### Your task
Reproduce every line of the material below, but drop the pictures.

### Information supplied
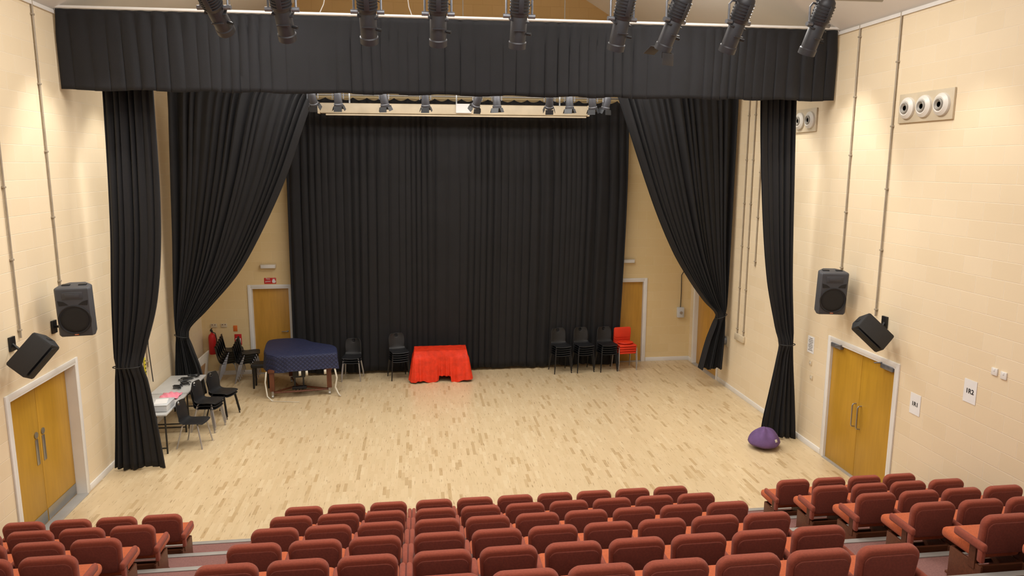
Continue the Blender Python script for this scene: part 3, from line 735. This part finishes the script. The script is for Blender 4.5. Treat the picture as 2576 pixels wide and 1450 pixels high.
def ext(x,z,label):
    r=root('fire_extinguisher',label,'fire extinguisher',(x,YB-.13,z),group='fire extinguishers on rear wall')
    obj('cylinder_body',lathe([(.0,0),(.075,.0),(.085,.02),(.085,.40),(.07,.46),(.03,.49),(.025,.52)],seg=24),M_red,r)
    obj('valve_handle',[cyl((0,0,.5),(0,0,.56),.022),bx((0,-.05,.57),(.03,.13,.015),.004),bx((0,-.05,.60),(.03,.12,.012),.004,rot=(.15,0,0))],M_plas,r)
    obj('hose',tube([(0,-.02,.54),(.08,-.03,.5),(.11,-.04,.36),(.10,-.05,.18)],.011),M_plas,r)
    obj('wall_bracket',bx((0,.10,.3),(.06,.05,.3),.004),M_steel,r)
ext(-4.80,.55,'red fire extinguisher bracketed on rear wall');
r=root('extinguisher_notice','small red notice with white text panel','sign',(-4.25,YB,.85))
obj('sign_plate',bx((0,-.004,0),(.16,.008,.26),.001),M_red,r);obj('text_panel',bx((0,-.009,-.03),(.12,.003,.12)),M_paper,r)
r=root('extinguisher_notice','small orange notice above chair stack','sign',(-4.30,YB,1.12))
obj('sign_plate',bx((0,-.004,0),(.09,.008,.14),.001),M_orb,r)
o=tag(obj('display_board',bx((0,0,.36),(.03,.85,.72),.004),M_boardw,loc=(-4.88,16.5,0.02),rot=(.0,.12,.0)),'white display board leaning against the side wall','board')
o=tag(obj('hardboard_sheet',bx((0,0,.30),(.02,.7,.6),.004),M_boardb,loc=(-4.80,15.95,0.01),rot=(0,.16,0)),'brown hardboard sheet leaning by curtain','board')
r=root('yellow_warning_tag','yellow and black tag hanging above table','tag',(XL+.02,13.75,1.25))
obj('tag_plate',bx((0,0,0),(.02,.06,.34),.004),M_yel,r);obj('tag_print',[bx((.011,0,k*.07-.1),(.003,.05,.02)) for k in range(4)],M_ink,r)
r=root('wall_socket','white trunking socket box above grey table','socket',(XL+.03,13.5,.98))
obj('plate',bx((0,0,0),(.06,.3,.12),.006),M_white,r)
for s in (-.08,.08): obj('switch',bx((.032,s,.0),(.006,.03,.03),.001),M_cond,r)
tag(obj('hanging_cable',tube([(XL+.05,14.95,3.6),(XL+.08,14.5,2.7),(XL+.06,14.0,2.3),(XL+.05,13.9,1.6),(XL+.07,13.95,.9)],.009),M_plas),'black cable draped down the stage side wall','cable')

# ------------------------------------------------------------ lights
WH=(1,.965,.91)
def area(loc,rot,sx,sy,e,col=WH):
    l=bpy.data.lights.new('a','AREA');l.shape='RECTANGLE';l.size=sx;l.size_y=sy;l.energy=e*.88;l.color=col
    o=bpy.data.objects.new('house_light',l);COL.objects.link(o);o.location=loc;o.rotation_euler=rot;return o
area((XC,4.5,7.9),(0,0,0),5,3,330)
area((XC-3.2,9.4,7.6),(0,math.radians(8),0),1.2,2.0,130)
area((XC+3.2,9.4,7.6),(0,-math.radians(8),0),1.2,2.0,130)
area((XC,10.2,8.2),(0,0,0),6,.8,140)
area((XC,13.3,6.9),(0,0,0),8,.9,330)
area((XC,14.9,6.9),(0,0,0),8,.4,90)
area((XC,12.5,7.2),(math.pi,0,0),8,2,55)
def spot(loc,tgt,e,ang,blend=.6):
    l=bpy.data.lights.new('s','SPOT');l.energy=e;l.spot_size=math.radians(ang);l.spot_blend=blend;l.shadow_soft_size=.08;l.color=(1,.95,.86)
    o=bpy.data.objects.new('wall_wash_light',l);COL.objects.link(o);o.location=loc
    o.rotation_euler=(Vector(tgt)-Vector(loc)).to_track_quat('-Z','Y').to_euler()
for s,xw in ((1,XL),(-1,XR)):
    spot((xw+s*1.0,10.8,7.3),(xw,10.9,2.6),200,58)
    spot((xw+s*1.0,12.6,6.9),(xw,12.7,2.5),170,60)
    spot((xw+s*1.2,8.2,7.3),(xw,8.3,2.4),110,60)
w=bpy.data.worlds.new('W');bpy.context.scene.world=w;w.use_nodes=True
w.node_tree.nodes['Background'].inputs[0].default_value=(1,.97,.93,1);w.node_tree.nodes['Background'].inputs[1].default_value=.65

# ------------------------------------------------------------ camera
f,th,psi,rho,H=1831.354,.1675,.1293,.0026,4.9341
F=Vector((math.sin(psi)*math.cos(th),math.cos(psi)*math.cos(th),-math.sin(th)))
Rv=Vector((math.cos(psi),-math.sin(psi),0));U=Rv.cross(F)
R2=Rv*math.cos(rho)+U*math.sin(rho);U2=U*math.cos(rho)-Rv*math.sin(rho)
cam=bpy.data.cameras.new('Camera');cam.sensor_width=36;cam.lens=f/2576*36;cam.clip_end=100
co=bpy.data.objects.new('Camera',cam);COL.objects.link(co)
M=Matrix((R2,U2,-F)).transposed().to_4x4();M.translation=Vector((0,0,H));co.matrix_world=M
bpy.context.scene.camera=co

### Solution
Continue the Blender Python script for this scene: part 3, from line 735. This part finishes the script. The script is for Blender 4.5. Treat the picture as 2576 pixels wide and 1450 pixels high.
def ext(x,z,label):
    r=root('fire_extinguisher',label,'fire extinguisher',(x,YB-.13,z),group='fire extinguishers on rear wall')
    obj('cylinder_body',lathe([(.0,0),(.075,.0),(.085,.02),(.085,.40),(.07,.46),(.03,.49),(.025,.52)],seg=24),M_red,r)
    obj('valve_handle',[cyl((0,0,.5),(0,0,.56),.022),bx((0,-.05,.57),(.03,.13,.015),.004),bx((0,-.05,.60),(.03,.12,.012),.004,rot=(.15,0,0))],M_plas,r)
    obj('hose',tube([(0,-.02,.54),(.08,-.03,.5),(.11,-.04,.36),(.10,-.05,.18)],.011),M_plas,r)
    obj('wall_bracket',bx((0,.10,.3),(.06,.05,.3),.004),M_steel,r)
ext(-4.80,.55,'red fire extinguisher bracketed on rear wall');
r=root('extinguisher_notice','small red notice with white text panel','sign',(-4.25,YB,.85))
obj('sign_plate',bx((0,-.004,0),(.16,.008,.26),.001),M_red,r);obj('text_panel',bx((0,-.009,-.03),(.12,.003,.12)),M_paper,r)
r=root('extinguisher_notice','small orange notice above chair stack','sign',(-4.30,YB,1.12))
obj('sign_plate',bx((0,-.004,0),(.09,.008,.14),.001),M_orb,r)
o=tag(obj('display_board',bx((0,0,.36),(.03,.85,.72),.004),M_boardw,loc=(-4.88,16.5,0.02),rot=(.0,.12,.0)),'white display board leaning against the side wall','board')
o=tag(obj('hardboard_sheet',bx((0,0,.30),(.02,.7,.6),.004),M_boardb,loc=(-4.80,15.95,0.01),rot=(0,.16,0)),'brown hardboard sheet leaning by curtain','board')
r=root('yellow_warning_tag','yellow and black tag hanging above table','tag',(XL+.02,13.75,1.25))
obj('tag_plate',bx((0,0,0),(.02,.06,.34),.004),M_yel,r);obj('tag_print',[bx((.011,0,k*.07-.1),(.003,.05,.02)) for k in range(4)],M_ink,r)
r=root('wall_socket','white trunking socket box above grey table','socket',(XL+.03,13.5,.98))
obj('plate',bx((0,0,0),(.06,.3,.12),.006),M_white,r)
for s in (-.08,.08): obj('switch',bx((.032,s,.0),(.006,.03,.03),.001),M_cond,r)
tag(obj('hanging_cable',tube([(XL+.05,14.95,3.6),(XL+.08,14.5,2.7),(XL+.06,14.0,2.3),(XL+.05,13.9,1.6),(XL+.07,13.95,.9)],.009),M_plas),'black cable draped down the stage side wall','cable')

# ------------------------------------------------------------ lights
WH=(1,.965,.91)
def area(loc,rot,sx,sy,e,col=WH):
    l=bpy.data.lights.new('a','AREA');l.shape='RECTANGLE';l.size=sx;l.size_y=sy;l.energy=e*.88;l.color=col
    o=bpy.data.objects.new('house_light',l);COL.objects.link(o);o.location=loc;o.rotation_euler=rot;return o
area((XC,4.5,7.9),(0,0,0),5,3,330)
area((XC-3.2,9.4,7.6),(0,math.radians(8),0),1.2,2.0,130)
area((XC+3.2,9.4,7.6),(0,-math.radians(8),0),1.2,2.0,130)
area((XC,10.2,8.2),(0,0,0),6,.8,140)
area((XC,13.3,6.9),(0,0,0),8,.9,330)
area((XC,14.9,6.9),(0,0,0),8,.4,90)
area((XC,12.5,7.2),(math.pi,0,0),8,2,55)
def spot(loc,tgt,e,ang,blend=.6):
    l=bpy.data.lights.new('s','SPOT');l.energy=e;l.spot_size=math.radians(ang);l.spot_blend=blend;l.shadow_soft_size=.08;l.color=(1,.95,.86)
    o=bpy.data.objects.new('wall_wash_light',l);COL.objects.link(o);o.location=loc
    o.rotation_euler=(Vector(tgt)-Vector(loc)).to_track_quat('-Z','Y').to_euler()
for s,xw in ((1,XL),(-1,XR)):
    spot((xw+s*1.0,10.8,7.3),(xw,10.9,2.6),200,58)
    spot((xw+s*1.0,12.6,6.9),(xw,12.7,2.5),170,60)
    spot((xw+s*1.2,8.2,7.3),(xw,8.3,2.4),110,60)
w=bpy.data.worlds.new('W');bpy.context.scene.world=w;w.use_nodes=True
w.node_tree.nodes['Background'].inputs[0].default_value=(1,.97,.93,1);w.node_tree.nodes['Background'].inputs[1].default_value=.65

# ------------------------------------------------------------ camera
f,th,psi,rho,H=1831.354,.1675,.1293,.0026,4.9341
F=Vector((math.sin(psi)*math.cos(th),math.cos(psi)*math.cos(th),-math.sin(th)))
Rv=Vector((math.cos(psi),-math.sin(psi),0));U=Rv.cross(F)
R2=Rv*math.cos(rho)+U*math.sin(rho);U2=U*math.cos(rho)-Rv*math.sin(rho)
cam=bpy.data.cameras.new('Camera');cam.sensor_width=36;cam.lens=f/2576*36;cam.clip_end=100
co=bpy.data.objects.new('Camera',cam);COL.objects.link(co)
M=Matrix((R2,U2,-F)).transposed().to_4x4();M.translation=Vector((0,0,H));co.matrix_world=M
bpy.context.scene.camera=co